## YOUR INSTRUCTIONS
Starting at the line that contains "Model this scene", reproduce each line exactly up to and including the line that contains "COL = scn.collection". Reproduce nothing else.

## A run of records
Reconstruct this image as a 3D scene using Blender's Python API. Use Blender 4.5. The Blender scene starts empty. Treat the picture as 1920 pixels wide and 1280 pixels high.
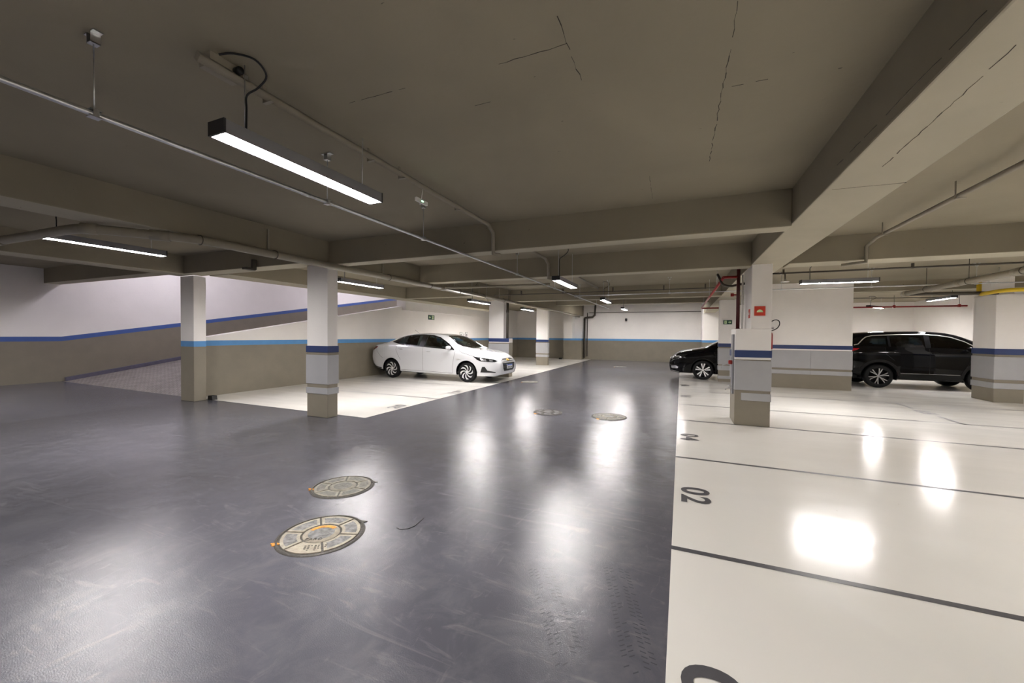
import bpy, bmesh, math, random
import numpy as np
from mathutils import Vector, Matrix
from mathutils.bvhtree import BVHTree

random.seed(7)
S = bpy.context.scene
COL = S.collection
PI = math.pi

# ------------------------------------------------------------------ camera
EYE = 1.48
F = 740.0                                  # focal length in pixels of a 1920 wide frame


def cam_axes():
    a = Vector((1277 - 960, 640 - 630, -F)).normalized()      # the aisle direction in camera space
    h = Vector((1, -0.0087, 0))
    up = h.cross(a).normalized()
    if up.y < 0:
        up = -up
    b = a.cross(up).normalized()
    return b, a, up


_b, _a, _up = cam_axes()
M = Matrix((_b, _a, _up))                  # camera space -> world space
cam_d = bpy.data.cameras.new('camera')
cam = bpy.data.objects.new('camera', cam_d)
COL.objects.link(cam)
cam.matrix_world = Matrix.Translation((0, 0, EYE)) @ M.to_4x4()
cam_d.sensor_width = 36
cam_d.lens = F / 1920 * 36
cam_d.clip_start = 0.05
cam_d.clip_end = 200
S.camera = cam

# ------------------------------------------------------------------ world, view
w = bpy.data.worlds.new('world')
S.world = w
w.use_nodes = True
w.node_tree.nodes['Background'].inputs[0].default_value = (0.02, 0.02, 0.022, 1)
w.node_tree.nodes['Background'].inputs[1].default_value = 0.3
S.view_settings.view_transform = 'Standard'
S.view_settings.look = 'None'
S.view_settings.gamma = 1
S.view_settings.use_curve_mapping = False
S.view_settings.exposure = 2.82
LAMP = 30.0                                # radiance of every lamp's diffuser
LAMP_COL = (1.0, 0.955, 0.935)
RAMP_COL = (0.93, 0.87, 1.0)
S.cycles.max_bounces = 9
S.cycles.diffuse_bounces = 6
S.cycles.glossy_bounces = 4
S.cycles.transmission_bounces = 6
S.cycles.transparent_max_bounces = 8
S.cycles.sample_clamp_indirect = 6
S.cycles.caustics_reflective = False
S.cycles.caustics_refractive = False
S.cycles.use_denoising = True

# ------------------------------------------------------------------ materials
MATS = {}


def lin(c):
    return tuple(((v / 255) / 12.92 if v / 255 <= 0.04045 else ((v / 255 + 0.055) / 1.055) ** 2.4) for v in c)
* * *
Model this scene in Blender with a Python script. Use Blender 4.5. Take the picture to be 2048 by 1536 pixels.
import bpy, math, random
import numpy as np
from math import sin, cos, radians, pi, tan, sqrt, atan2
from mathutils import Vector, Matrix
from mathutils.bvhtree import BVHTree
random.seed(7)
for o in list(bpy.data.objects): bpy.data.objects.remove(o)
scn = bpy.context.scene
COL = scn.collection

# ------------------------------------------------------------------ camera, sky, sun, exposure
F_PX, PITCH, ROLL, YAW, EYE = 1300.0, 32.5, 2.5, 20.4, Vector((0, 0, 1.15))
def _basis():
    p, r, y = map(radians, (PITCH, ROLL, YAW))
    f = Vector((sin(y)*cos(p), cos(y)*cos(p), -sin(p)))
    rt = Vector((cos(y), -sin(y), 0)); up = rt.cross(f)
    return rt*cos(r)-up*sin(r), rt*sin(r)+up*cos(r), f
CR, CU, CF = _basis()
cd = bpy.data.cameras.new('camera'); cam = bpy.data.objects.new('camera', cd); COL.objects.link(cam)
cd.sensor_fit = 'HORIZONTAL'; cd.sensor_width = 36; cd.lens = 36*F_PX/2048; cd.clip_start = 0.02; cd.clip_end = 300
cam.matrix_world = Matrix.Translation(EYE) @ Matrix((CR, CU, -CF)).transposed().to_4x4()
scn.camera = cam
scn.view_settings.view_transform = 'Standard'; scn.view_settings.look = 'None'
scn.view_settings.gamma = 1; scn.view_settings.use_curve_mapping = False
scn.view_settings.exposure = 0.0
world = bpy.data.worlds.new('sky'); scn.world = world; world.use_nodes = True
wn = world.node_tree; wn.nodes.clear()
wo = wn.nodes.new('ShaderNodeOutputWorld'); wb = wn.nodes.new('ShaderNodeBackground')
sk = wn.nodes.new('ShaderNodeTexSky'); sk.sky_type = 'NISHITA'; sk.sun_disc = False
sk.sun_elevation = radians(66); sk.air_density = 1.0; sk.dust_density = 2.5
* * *
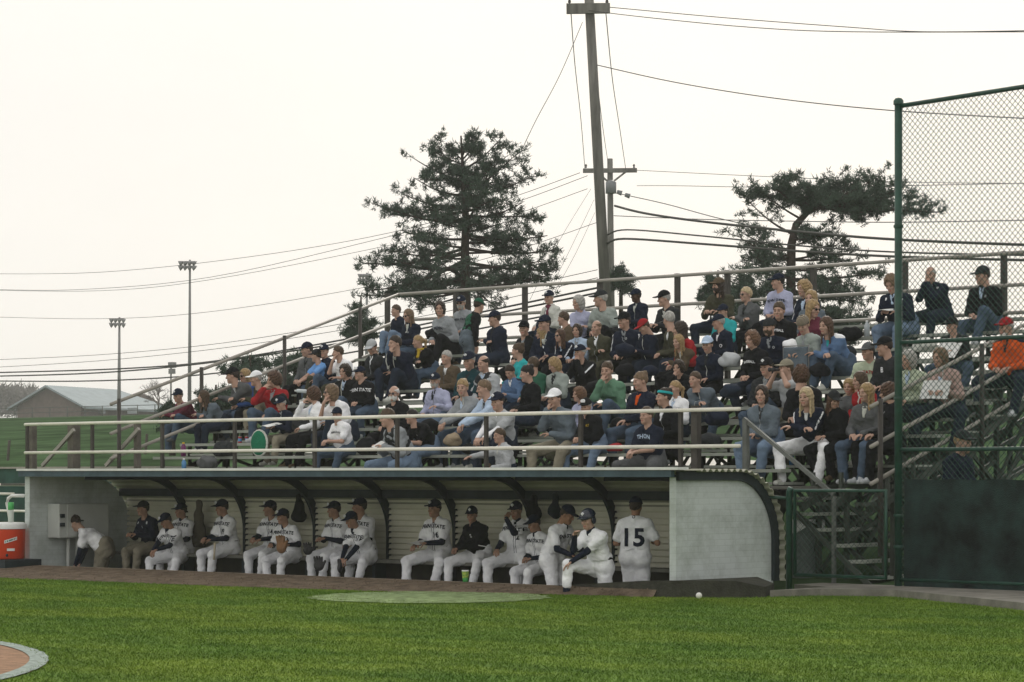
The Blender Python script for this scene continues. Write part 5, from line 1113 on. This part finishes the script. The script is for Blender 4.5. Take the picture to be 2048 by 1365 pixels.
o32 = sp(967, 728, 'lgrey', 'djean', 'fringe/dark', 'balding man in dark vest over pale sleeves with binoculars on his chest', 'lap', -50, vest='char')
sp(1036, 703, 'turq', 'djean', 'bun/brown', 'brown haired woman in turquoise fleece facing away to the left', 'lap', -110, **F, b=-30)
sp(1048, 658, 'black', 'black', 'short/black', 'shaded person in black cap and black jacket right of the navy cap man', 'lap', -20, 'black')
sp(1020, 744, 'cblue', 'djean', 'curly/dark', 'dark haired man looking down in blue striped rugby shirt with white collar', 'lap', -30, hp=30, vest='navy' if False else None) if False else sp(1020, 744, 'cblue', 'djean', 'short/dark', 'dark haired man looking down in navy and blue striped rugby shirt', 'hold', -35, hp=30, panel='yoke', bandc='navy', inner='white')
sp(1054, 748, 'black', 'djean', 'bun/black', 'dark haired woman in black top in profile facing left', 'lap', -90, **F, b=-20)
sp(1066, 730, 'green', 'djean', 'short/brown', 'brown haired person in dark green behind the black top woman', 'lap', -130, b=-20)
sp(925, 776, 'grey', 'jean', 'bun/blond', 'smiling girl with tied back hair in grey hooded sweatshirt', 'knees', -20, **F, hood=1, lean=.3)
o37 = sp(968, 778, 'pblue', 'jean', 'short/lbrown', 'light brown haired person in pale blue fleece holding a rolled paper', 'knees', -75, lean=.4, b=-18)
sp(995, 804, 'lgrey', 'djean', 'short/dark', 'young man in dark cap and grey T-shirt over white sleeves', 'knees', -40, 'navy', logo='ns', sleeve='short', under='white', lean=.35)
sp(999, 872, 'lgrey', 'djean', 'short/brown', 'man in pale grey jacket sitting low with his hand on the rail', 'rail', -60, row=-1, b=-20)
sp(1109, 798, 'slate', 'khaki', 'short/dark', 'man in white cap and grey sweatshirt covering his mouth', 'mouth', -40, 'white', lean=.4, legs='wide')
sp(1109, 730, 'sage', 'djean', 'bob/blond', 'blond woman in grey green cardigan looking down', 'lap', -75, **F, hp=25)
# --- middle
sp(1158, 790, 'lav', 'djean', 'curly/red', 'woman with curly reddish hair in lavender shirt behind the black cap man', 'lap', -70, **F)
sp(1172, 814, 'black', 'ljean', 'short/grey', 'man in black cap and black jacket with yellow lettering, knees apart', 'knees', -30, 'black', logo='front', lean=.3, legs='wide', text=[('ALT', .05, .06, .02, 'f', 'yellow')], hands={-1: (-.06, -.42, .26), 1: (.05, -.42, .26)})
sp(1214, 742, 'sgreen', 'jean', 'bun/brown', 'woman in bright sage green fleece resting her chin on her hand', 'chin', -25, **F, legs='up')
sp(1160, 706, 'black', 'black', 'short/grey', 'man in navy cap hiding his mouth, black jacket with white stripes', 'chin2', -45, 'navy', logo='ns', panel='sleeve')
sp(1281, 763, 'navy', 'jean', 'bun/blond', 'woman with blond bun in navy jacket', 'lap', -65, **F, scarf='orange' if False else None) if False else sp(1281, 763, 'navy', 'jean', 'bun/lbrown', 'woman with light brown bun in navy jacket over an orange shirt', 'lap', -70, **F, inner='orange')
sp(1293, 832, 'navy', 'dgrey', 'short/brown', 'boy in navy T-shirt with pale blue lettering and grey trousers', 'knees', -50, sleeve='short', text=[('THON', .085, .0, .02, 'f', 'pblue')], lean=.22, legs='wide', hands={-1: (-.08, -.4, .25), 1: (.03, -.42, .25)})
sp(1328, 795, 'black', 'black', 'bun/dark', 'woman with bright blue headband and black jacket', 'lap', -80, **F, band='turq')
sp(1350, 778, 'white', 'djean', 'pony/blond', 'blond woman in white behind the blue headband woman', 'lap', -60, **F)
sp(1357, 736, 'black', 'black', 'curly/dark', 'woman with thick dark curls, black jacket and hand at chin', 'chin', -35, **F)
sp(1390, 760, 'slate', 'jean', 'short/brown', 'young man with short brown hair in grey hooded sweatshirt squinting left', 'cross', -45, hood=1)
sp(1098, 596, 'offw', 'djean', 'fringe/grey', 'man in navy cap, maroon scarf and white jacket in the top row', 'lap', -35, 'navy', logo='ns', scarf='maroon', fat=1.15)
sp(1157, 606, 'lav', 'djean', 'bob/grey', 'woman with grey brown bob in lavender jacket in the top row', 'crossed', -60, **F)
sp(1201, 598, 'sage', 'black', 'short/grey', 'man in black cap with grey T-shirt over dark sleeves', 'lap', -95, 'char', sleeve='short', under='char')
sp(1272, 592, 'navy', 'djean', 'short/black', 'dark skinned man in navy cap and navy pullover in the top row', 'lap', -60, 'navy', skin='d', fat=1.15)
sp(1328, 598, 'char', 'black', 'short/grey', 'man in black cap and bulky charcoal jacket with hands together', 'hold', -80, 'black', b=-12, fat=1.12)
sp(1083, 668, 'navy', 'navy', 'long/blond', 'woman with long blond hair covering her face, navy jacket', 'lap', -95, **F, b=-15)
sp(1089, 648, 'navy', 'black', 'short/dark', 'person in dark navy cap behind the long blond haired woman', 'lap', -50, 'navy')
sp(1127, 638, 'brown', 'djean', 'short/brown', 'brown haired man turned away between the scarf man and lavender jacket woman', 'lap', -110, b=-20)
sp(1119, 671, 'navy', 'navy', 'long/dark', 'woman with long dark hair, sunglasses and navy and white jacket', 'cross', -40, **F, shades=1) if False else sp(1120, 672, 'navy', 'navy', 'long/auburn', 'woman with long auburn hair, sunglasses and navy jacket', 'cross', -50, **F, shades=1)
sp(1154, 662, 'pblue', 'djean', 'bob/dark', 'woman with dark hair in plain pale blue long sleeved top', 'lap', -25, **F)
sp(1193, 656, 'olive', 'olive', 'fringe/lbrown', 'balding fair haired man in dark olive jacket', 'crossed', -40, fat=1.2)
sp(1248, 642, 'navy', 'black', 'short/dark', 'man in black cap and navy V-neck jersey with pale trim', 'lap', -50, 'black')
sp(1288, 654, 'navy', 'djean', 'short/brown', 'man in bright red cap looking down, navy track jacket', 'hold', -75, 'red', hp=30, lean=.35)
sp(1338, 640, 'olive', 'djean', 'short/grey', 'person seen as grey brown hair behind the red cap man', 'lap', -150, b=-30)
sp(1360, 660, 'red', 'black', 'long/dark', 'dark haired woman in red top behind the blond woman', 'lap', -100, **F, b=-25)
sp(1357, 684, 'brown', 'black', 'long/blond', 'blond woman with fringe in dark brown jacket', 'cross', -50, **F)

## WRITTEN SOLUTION
Model this scene in Blender with a Python script. Use Blender 4.5. Take the picture to be 2048 by 1536 pixels.
import bpy, math, random
import numpy as np
from math import sin, cos, radians, pi, tan, sqrt, atan2
from mathutils import Vector, Matrix
from mathutils.bvhtree import BVHTree
random.seed(7)
for o in list(bpy.data.objects): bpy.data.objects.remove(o)
scn = bpy.context.scene
COL = scn.collection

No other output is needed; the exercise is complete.